Credit Default Risk Update: Bond Vigilantes Around the Corner

An updated list of credit default swap (CDS) prices and changes to default risk based on 38 countries courtesy of Bespoke Invest.

In general, sovereign default rates have been higher.

But the biggest the surge in default risks on a year to date basis have been in European countries, particularly in Ireland which jumped 58%, Belgium 53%, Spain 52% and Portugal 51%.


And the banking based financial turmoil has weighed heavily even on its major European economies as Germany, UK and France.

The regional pecking order of default concerns appears to be: Europe, Latin America and Asia.

Fortunately, the Philippines have so far had inconsequential changes.

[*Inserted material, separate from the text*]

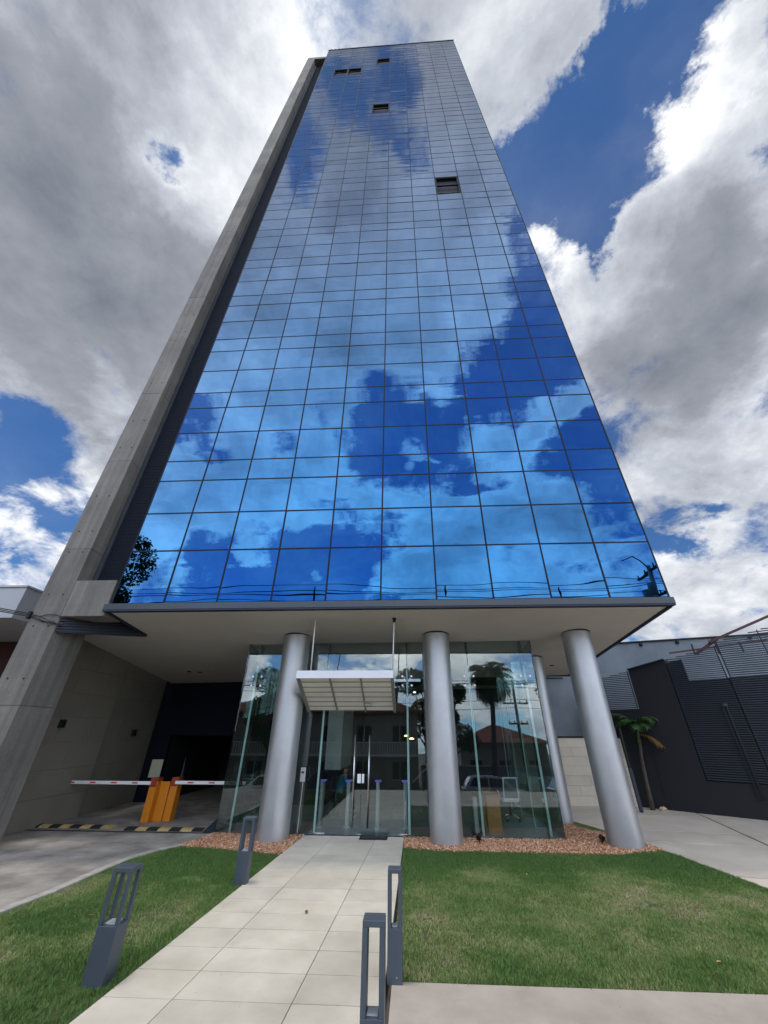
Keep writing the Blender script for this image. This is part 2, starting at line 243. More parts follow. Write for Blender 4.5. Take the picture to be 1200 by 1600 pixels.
M = dict(
    glass=facade_glass(),
    lobby_glass=clear_glass('lobby_glass'),
    fin_glass=clear_glass('green_fin_glass', (0.75, 0.88, 0.85), 0.06, 1.0),
    fin_edge=mat('green_glass_edge', (0.42, 0.60, 0.56), 0.2, 0, 0.05),
    mullion=mat('dark_mullion', (0.012, 0.016, 0.030), 0.7, 0.0, 0.1, spec=0.15),
    core=mat('dark_backing', (0.010, 0.012, 0.016), 0.8),
    fascia=mat('grey_fascia', (0.052, 0.062, 0.072), 0.38, 0.3, 0.08, 1.2),
    soffit=mat('soffit_plaster', (0.54, 0.51, 0.46), 0.85, 0, 0.05, 0.8, 5, 0.002, 90, big=0.05),
    concrete=concrete_mat(),
    louvre=mat('louvre_metal', (0.016, 0.024, 0.044), 0.5, 0.0, 0.1, spec=0.3),
    steel=mat('satin_column', (0.53, 0.535, 0.54), 0.46, 0.90, 0.05, 3.5, 8, 0.0004, 14, big=0.04),
    stainless=mat('stainless', (0.62, 0.62, 0.60), 0.25, 1.0, 0.04),
    white=mat('white_panel', (0.78, 0.80, 0.84), 0.45, 0, 0.03, 2),
    canopy=mat('cream_canopy_panel', (0.84, 0.81, 0.70), 0.6, 0, 0.05, 2, obj=0.06),
    canopy_rib=mat('canopy_rib', (0.26, 0.25, 0.22), 0.5),
    tile=paving_mat('path_tile', (0.53, 0.48, 0.385), (0.58, 0.53, 0.435), (0.42, 0.365, 0.285), 2.2),
    grout=mat('grout', (0.20, 0.16, 0.145), 0.9),
    slab=paving_mat('front_slab', (0.38, 0.325, 0.265), (0.43, 0.375, 0.315), (0.27, 0.225, 0.18), 2.5),
    plaza=paving_mat('plaza_concrete', (0.55, 0.475, 0.385), (0.59, 0.52, 0.43), (0.42, 0.355, 0.285), 1.3),
    red_joint=mat('red_joint', (0.17, 0.06, 0.05), 0.9),
    drive=mat('driveway_concrete', (0.205, 0.185, 0.160), 0.85, 0, 0.25, 1.6, 10, 0.003, 40, big=0.22, tint=(0.31, 0.285, 0.25)),
    kerb=mat('worn_kerb', (0.36, 0.335, 0.30), 0.9, 0, 0.25, 6, 8, 0.006, 30),
    soil=mat('lawn_soil', (0.050, 0.062, 0.022), 0.95, 0, 0.3, 5, 6, 0.02, 30, tint=(0.085, 0.085, 0.035)),
    gravel=mat('pink_gravel', (0.40, 0.23, 0.15), 0.85, 0, 0.3, 20, 3, tint=(0.56, 0.40, 0.28)),
    gravel_bed=mat('gravel_bed', (0.20, 0.11, 0.075), 0.95, 0, 0.3, 40, 5, 0.01, 60),
    bollard=mat('slate_bollard', (0.075, 0.094, 0.116), 0.42, 0.25, 0.08, 3, 4, 0.0003, 200),
    wallt=mat('beige_wall_panel', (0.19, 0.172, 0.135), 0.8, 0, 0.07, 2, 6, 0.001, 60, big=0.06, obj=0.06),
    block=mat('beige_stone_block', (0.58, 0.515, 0.41), 0.85, 0, 0.07, 3, 6, 0.002, 60, obj=0.07),
    greyblue=mat('grey_blue_wall', (0.150, 0.178, 0.200), 0.8, 0, 0.12, 0.7, 5, big=0.12, tint=(0.19, 0.215, 0.235)),
    navy=mat('navy_wall', (0.008, 0.011, 0.019), 0.85, 0, 0.05, spec=0.15),
    charcoal=mat('charcoal_wall', (0.015, 0.0155, 0.018), 0.82, 0, 0.08, 0.8, 4, big=0.1),
    slat=mat('grey_slat', (0.030, 0.037, 0.050), 0.5, 0.0, 0.06, spec=0.3),
    black=mat('black_plastic', (0.008, 0.008, 0.009), 0.5),
    rubber=mat('black_rubber', (0.018, 0.018, 0.018), 0.8),
    yellow=mat('worn_yellow', (0.42, 0.27, 0.06), 0.75, 0, 0.3, 14, tint=(0.46, 0.36, 0.17)),
    orange=mat('barrier_orange', (0.60, 0.20, 0.012), 0.42, 0, 0.06),
    orange_dark=mat('barrier_top', (0.30, 0.045, 0.02), 0.45),
    bar_white=mat('barrier_white', (0.80, 0.80, 0.80), 0.4, 0, 0.03),
    red=mat('barrier_red', (0.55, 0.02, 0.02), 0.4),
    sign=mat('pale_sign_face', (0.27, 0.28, 0.20), 0.6, 0, 0.05),
    lobby_floor=mat('lobby_floor', (0.34, 0.37, 0.36), 0.22, 0, 0.06, 2, obj=0.04),
    lobby_wall=mat('lobby_wall_panel', (0.085, 0.080, 0.070), 0.5, 0, 0.07, 2, obj=0.12),
    marble=mat('pale_marble', (0.50, 0.52, 0.47), 0.3, 0, 0.10, 2, 8),
    wood=mat('light_wood', (0.42, 0.19, 0.065), 0.5, 0, 0.14, 6, 6),
    chair_frame=mat('chair_frame', (0.84, 0.88, 0.86), 0.4),
    chair_mesh=mat('chair_mesh', (0.10, 0.12, 0.125), 0.8),
    violet=glow('violet_light', (0.20, 0.16, 0.75), 0.22),
    warm=glow('warm_lamp', (1.0, 0.72, 0.25), 3.0),
    cool=glow('downlight', (0.9, 1.0, 0.95), 4.0),
    grey_plastic=mat('grey_plastic', (0.42, 0.44, 0.43), 0.5),
    neigh=mat('pale_grey_render', (0.40, 0.41, 0.43), 0.85, 0, 0.06, 1),
    brown=mat('dark_red_wall', (0.060, 0.020, 0.016), 0.85, 0, 0.1),
    cable=mat('cable', (0.012, 0.012, 0.014), 0.7),
    truss=mat('red_truss', (0.075, 0.028, 0.026), 0.6),
    leaf=mat('leaf', (0.030, 0.070, 0.016), 0.6, 0, 0.4, 3, tint=(0.055, 0.105, 0.022)),
    palm_leaf=mat('palm_leaf', (0.024, 0.066, 0.016), 0.5, 0, 0.35, 5, tint=(0.045, 0.105, 0.022)),
    dry_leaf=mat('dry_leaf', (0.17, 0.085, 0.02), 0.8),
    trunk=mat('trunk_bark', (0.085, 0.070, 0.055), 0.9, 0, 0.25, 9, 6, 0.01, 40),
    asphalt=mat('asphalt', (0.050, 0.050, 0.052), 0.9, 0, 0.15, 2, 8, 0.004, 120),
    earth=mat('ground', (0.13, 0.12, 0.095), 0.95, 0, 0.2, 0.5),
    render=mat('house_render', (0.34, 0.32, 0.28), 0.85, 0, 0.08, 1),
    roof=mat('red_roof_tile', (0.17, 0.045, 0.028), 0.8, 0, 0.25, 4, 6),
    window=mat('dark_window', (0.012, 0.014, 0.018), 0.12),
    car_silver=mat('silver_paint', (0.42, 0.45, 0.50), 0.28, 0.6, 0.02, coat=0.7),
    car_dark=mat('dark_paint', (0.030, 0.042, 0.060), 0.25, 0.3, 0.02, coat=0.7),
    car_white=mat('white_paint', (0.72, 0.74, 0.76), 0.3, 0.0, 0.02, coat=0.7),
    car_glass=mat('car_glass', (0.010, 0.012, 0.014), 0.05),
    taillight=mat('tail_light', (0.40, 0.01, 0.01), 0.2),
    skin=mat('skin', (0.30, 0.16, 0.10), 0.6), hair=mat('hair', (0.012, 0.009, 0.008), 0.8),
    shirt=mat('teal_shirt', (0.03, 0.17, 0.25), 0.85), trousers=mat('dark_trousers', (0.012, 0.014, 0.02), 0.85),
)

# ------------------------------------------------------------------ mesh helpers
class MB:
    def __init__(s): s.v = []; s.f = []
    def quad(s, a, b, c, d):
        k = len(s.v); s.v += [tuple(a), tuple(b), tuple(c), tuple(d)]; s.f.append((k, k + 1, k + 2, k + 3)); return s
    def box(s, x0, x1, y0, y1, z0, z1):
        k = len(s.v)
        s.v += [(x, y, z) for z in (z0, z1) for y in (y0, y1) for x in (x0, x1)]
        for q in ((0, 2, 3, 1), (4, 5, 7, 6), (0, 1, 5, 4), (2, 6, 7, 3), (0, 4, 6, 2), (1, 3, 7, 5)): s.f.append(tuple(k + i for i in q))
        return s
    def hexa(s, pts):   # 4 bottom points (ccw), 4 top points
        k = len(s.v); s.v += [tuple(p) for p in pts]
        for q in ((3, 2, 1, 0), (4, 5, 6, 7), (0, 1, 5, 4), (1, 2, 6, 5), (2, 3, 7, 6), (3, 0, 4, 7)): s.f.append(tuple(k + i for i in q))
        return s
    def tube(s, pts, rad, n=8, cap=True):
        pts = [Vector(p) for p in pts]; rad = rad if isinstance(rad, (list, tuple)) else [rad] * len(pts)
        k0 = len(s.v)
        for i, p in enumerate(pts):
            d = (pts[min(i + 1, len(pts) - 1)] - pts[max(i - 1, 0)]).normalized()
            a = d.cross(Vector((0, 0, 1)) if abs(d.z) < 0.9 else Vector((1, 0, 0))).normalized(); b_ = d.cross(a)
            for j in range(n):
                t = 2 * math.pi * j / n; s.v.append(tuple(p + (a * math.cos(t) + b_ * math.sin(t)) * rad[i]))
        for i in range(len(pts) - 1):
            for j in range(n):
                s.f.append((k0 + i * n + j, k0 + i * n + (j + 1) % n, k0 + (i + 1) * n + (j + 1) % n, k0 + (i + 1) * n + j))
        if cap:
            s.f.append(tuple(k0 + j for j in range(n))[::-1]); e = k0 + (len(pts) - 1) * n; s.f.append(tuple(e + j for j in range(n)))
        return s
    def beam(s, p0, p1, wid, hei):
        p0 = Vector(p0); p1 = Vector(p1); d = (p1 - p0).normalized(); a = d.cross(Vector((0, 0, 1)))
        a = (a if a.length > 1e-4 else Vector((1, 0, 0))).normalized() * wid / 2; u = a.cross(d).normalized() * hei / 2
        return s.hexa([p0 - a - u, p0 + a - u, p1 + a - u, p1 - a - u, p0 - a + u, p0 + a + u, p1 + a + u, p1 - a + u])
    def mesh(s, name, m):
        me = bpy.data.meshes.new(name); me.from_pydata(s.v, [], s.f); me.materials.append(M[m] if isinstance(m, str) else m)
        bm = bmesh.new(); bm.from_mesh(me); bmesh.ops.recalc_face_normals(bm, faces=bm.faces); bm.to_mesh(me); bm.free()
        return me
    def build(s, name, m, parent=None, smooth=False, bevel=0.0, loc=None, label=None):
        o = bpy.data.objects.new(name, s.mesh(name, m)); col.objects.link(o)
        if smooth:
            o.data.polygons.foreach_set('use_smooth', [len(p.vertices) <= 4 for p in o.data.polygons])
        if parent: o.parent = parent
        if loc: o.location = loc
        if bevel:
            b_ = o.modifiers.new('bevel', 'BEVEL'); b_.width = bevel; b_.segments = 2; b_.limit_method = 'ANGLE'
        if label: o['label'] = label
        return o
def inst(name, me, parent=None, loc=(0, 0, 0), rot=(0, 0, 0)):
    o = bpy.data.objects.new(name, me); col.objects.link(o); o.parent = parent; o.location = loc; o.rotation_euler = rot; return o
def tag(o, label, cat, group=None):
    o['label'] = label; o['category'] = cat
    if group: o['group'] = group
    return o
def thing(name, label, cat, loc=(0, 0, 0), rz=0.0, group=None):
    o = bpy.data.objects.new(name, None); o.empty_display_size = 0.2; col.objects.link(o); o.location = loc; o.rotation_euler = (0, 0, rz)
    return tag(o, label, cat, group)
def structure(o): o['kind'] = 'structure'; return o
def stuff(o): o['kind'] = 'stuff'; return o
def copy_tree(o, parent=None):
    c = o.copy(); col.objects.link(c); c.parent = parent
    for ch in list(o.children): copy_tree(ch, c)
    return c
def bulk(name, verts, faces, m, parent=None, smooth=False):
    """verts (n,3) and faces (m,k) arrays to one mesh, quickly"""
    me = bpy.data.meshes.new(name); k = faces.shape[1]
    me.vertices.add(len(verts)); me.vertices.foreach_set('co', verts.astype(np.float32).ravel())
    me.loops.add(faces.size); me.loops.foreach_set('vertex_index', faces.astype(np.int32).ravel())
    me.polygons.add(len(faces)); me.polygons.foreach_set('loop_start', np.arange(0, faces.size, k, dtype=np.int32)); me.polygons.foreach_set('loop_total', np.full(len(faces), k, dtype=np.int32))
    me.update(calc_edges=True); me.validate(); me.materials.append(M[m] if isinstance(m, str) else m)
    if smooth: me.polygons.foreach_set('use_smooth', np.ones(len(faces), bool))
    o = bpy.data.objects.new(name, me); col.objects.link(o); o.parent = parent; return o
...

Perhaps recent success of its latest bond offering which had been well received was reflected by such the seeming equanimity of CDS spreads (see see Philippines Secures Funding Requirements; Return Of The Bond Vigilantes?).

The following is the table of CDS prices…

In terms of CDS prices, according to Bespoke, ``As shown, Argentina and Venezuela have the highest default risk, followed by Iceland, Kazakhstan, Russia, and Egypt. While the UK and US have relatively low default risk compared to most other countries, their CDS prices are getting worrisomely high. At the start of 2008, it cost about $8 to insure $10,000 of UK and US debt. It now costs $135 to insure UK debt and $75 to insure US debt. Japan has the lowest default risk of all of the countries highlighted, followed by Germany and France.”

As far as we are concerned, the Bond vigilantes seem to be lurking around the corner.